--- Information given ---

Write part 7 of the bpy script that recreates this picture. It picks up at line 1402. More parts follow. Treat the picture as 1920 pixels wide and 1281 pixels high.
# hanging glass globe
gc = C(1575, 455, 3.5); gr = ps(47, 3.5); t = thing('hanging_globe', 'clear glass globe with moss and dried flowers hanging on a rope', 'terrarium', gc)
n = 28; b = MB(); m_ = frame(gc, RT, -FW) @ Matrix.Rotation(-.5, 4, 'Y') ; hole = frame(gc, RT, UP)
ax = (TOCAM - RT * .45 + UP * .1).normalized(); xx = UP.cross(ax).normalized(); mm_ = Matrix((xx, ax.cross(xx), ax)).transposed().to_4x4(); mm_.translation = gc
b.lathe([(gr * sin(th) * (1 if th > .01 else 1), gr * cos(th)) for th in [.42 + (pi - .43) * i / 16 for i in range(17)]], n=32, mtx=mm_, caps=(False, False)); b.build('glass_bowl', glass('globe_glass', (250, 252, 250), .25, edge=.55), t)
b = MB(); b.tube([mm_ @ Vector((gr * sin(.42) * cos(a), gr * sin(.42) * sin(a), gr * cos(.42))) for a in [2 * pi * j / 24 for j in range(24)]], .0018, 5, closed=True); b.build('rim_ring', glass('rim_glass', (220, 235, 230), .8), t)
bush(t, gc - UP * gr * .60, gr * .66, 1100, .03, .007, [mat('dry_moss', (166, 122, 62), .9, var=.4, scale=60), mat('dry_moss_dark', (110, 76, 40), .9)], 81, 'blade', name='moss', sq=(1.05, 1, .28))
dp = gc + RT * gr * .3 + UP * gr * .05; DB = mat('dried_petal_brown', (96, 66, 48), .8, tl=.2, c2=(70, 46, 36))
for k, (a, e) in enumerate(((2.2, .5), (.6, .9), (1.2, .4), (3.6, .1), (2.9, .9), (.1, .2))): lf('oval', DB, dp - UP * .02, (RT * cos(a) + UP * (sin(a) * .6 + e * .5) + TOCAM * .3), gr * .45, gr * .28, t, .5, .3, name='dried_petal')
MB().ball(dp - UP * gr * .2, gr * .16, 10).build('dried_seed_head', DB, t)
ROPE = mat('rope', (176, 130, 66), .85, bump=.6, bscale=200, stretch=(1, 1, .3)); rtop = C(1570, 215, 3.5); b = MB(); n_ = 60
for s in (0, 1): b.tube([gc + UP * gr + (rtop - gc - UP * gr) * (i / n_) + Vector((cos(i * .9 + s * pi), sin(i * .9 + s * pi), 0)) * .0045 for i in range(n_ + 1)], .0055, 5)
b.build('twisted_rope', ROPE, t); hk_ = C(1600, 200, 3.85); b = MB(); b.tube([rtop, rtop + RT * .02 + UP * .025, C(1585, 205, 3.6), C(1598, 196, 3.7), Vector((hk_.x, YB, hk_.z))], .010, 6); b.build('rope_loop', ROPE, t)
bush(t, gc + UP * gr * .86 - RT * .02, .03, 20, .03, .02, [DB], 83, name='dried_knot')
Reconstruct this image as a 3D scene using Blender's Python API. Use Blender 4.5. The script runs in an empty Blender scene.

--- Stated task ---
Identify each line in the records above that contains the word "script", and copy it out in full.

--- Solution for this problem ---
Write part 7 of the bpy script that recreates this picture. It picks up at line 1402. More parts follow. Treat the picture as 1920 pixels wide and 1281 pixels high.
Reconstruct this image as a 3D scene using Blender's Python API. Use Blender 4.5. The script runs in an empty Blender scene.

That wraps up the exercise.